Huggins was pulled over Friday night in Pittsburgh, evidently not knowing why he was there. Or, according to official police reports, that he was there.

Huggins reportedly stated his location as Columbus, Ohio and then blew a blood-alcohol level of .210 — almost thrice the legal limit. (Pittsburgh may well be the most distinct city east of San Fransico in terms of landscape and architecture, making the confusion all the more unsettling. There’s no way of mixing up Pittsburgh for any place else in this country.)

By the end of the weekend, Huggins — the active wins leader in Division I college basketball — was out of the job he had held for 16 years.

Much like Knight, the reason for Huggins’ demise didn’t necessarily come as a surprise.

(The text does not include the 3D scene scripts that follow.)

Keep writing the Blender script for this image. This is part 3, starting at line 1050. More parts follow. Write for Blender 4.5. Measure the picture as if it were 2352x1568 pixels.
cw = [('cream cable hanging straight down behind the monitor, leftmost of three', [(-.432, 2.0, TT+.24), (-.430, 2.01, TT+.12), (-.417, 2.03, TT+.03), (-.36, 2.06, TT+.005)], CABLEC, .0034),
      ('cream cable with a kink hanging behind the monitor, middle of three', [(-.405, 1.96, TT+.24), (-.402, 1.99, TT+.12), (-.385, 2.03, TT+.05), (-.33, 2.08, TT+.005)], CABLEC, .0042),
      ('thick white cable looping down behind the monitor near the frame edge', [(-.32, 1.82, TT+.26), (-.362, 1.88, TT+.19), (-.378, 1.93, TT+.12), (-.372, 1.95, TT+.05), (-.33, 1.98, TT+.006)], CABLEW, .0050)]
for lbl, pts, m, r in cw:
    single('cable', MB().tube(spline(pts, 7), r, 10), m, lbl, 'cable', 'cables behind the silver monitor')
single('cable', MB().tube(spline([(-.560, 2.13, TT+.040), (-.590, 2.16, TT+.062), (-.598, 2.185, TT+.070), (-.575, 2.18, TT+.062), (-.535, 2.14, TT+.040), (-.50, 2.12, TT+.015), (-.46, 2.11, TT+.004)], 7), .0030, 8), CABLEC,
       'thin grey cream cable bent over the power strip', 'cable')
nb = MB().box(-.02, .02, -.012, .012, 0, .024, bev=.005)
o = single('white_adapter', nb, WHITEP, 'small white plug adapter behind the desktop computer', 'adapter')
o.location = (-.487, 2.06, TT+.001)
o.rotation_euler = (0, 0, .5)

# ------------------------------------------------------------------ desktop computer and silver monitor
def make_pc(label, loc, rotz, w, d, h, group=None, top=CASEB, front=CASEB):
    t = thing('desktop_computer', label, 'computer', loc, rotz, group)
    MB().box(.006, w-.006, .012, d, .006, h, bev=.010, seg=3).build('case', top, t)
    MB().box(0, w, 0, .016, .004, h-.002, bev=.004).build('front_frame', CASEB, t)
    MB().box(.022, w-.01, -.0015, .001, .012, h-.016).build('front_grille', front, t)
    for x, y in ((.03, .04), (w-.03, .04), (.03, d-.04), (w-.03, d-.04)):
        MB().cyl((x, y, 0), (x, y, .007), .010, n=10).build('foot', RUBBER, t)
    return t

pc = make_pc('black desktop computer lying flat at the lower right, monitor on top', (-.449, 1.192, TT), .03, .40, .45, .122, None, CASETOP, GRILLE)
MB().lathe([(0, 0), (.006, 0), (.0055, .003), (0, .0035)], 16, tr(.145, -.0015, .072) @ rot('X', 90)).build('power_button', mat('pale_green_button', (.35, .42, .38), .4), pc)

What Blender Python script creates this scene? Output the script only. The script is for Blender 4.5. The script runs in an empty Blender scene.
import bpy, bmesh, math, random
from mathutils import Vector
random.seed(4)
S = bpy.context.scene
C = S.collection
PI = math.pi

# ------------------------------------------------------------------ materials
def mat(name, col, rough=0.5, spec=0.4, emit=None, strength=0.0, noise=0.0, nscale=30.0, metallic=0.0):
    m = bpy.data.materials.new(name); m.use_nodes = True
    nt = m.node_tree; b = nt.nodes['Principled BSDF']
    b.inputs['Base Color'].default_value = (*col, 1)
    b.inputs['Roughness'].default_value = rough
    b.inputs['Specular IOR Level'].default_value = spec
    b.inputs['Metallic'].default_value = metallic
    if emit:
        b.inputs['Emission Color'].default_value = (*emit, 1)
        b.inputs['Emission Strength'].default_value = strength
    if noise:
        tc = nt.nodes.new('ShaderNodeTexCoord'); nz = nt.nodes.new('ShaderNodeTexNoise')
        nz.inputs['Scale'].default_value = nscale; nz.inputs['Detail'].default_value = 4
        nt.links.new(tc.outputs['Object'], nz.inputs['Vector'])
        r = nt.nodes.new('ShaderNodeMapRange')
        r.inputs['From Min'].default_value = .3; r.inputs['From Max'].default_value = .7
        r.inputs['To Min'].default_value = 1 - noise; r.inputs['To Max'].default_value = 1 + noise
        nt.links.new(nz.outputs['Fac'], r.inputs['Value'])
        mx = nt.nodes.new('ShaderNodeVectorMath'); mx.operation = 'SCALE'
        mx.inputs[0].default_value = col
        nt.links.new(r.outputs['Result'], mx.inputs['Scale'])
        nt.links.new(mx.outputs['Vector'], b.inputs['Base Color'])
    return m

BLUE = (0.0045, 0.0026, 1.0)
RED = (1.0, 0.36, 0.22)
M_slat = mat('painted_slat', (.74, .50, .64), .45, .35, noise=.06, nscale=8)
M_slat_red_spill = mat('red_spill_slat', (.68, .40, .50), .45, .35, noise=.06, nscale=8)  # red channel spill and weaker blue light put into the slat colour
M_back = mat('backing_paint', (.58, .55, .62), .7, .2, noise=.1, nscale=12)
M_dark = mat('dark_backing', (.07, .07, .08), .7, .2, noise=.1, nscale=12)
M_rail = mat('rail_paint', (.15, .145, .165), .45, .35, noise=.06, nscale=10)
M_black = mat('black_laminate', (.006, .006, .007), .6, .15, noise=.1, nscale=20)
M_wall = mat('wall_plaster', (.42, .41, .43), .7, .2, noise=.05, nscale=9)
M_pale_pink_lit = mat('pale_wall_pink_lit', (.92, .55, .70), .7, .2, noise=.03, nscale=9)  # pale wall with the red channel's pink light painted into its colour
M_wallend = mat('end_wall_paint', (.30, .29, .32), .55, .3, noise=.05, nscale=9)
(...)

Knight’s demon was anger, and this was the second time in Huggins’ career that alcohol factored into a dismissal. Huggins’ successful Cincinnati career ended a year after he was arrested for DUI there. It wasn’t immediate, but it was a definitive tipping point against him.

If anyone should recognize the career risks of drinking and driving, it would be Huggins. Yet he still placed himself in position to get dismissed from a second job for what ultimately boiled down to similar reasons.

Knight was 60 at the time of his firing, so he was able to get 7 more seasons at Texas Tech added to his legacy. That’s where the stories diverge.

Huggins is 69 now, and he’s done. His departure is officially being called a resignation/retirement. But make no mistake, his only choice in the matter was the form of his termination.

Knight’s animosity towards Indiana lasted 2 full decades before the bridges were finally mended and there could be a deserved victory lap at Assembly Hall. The emotions won’t be the same for Huggins toward West Virginia — he knows he’s in the wrong — but there is the same hollow feeling at the end.

Knight and Huggins both should have been able to say goodbye to thousands of adoring fans after coaching their final game at their home arena.

Instead, both blew that chance. And ultimately, they have nobody but themselves to blame.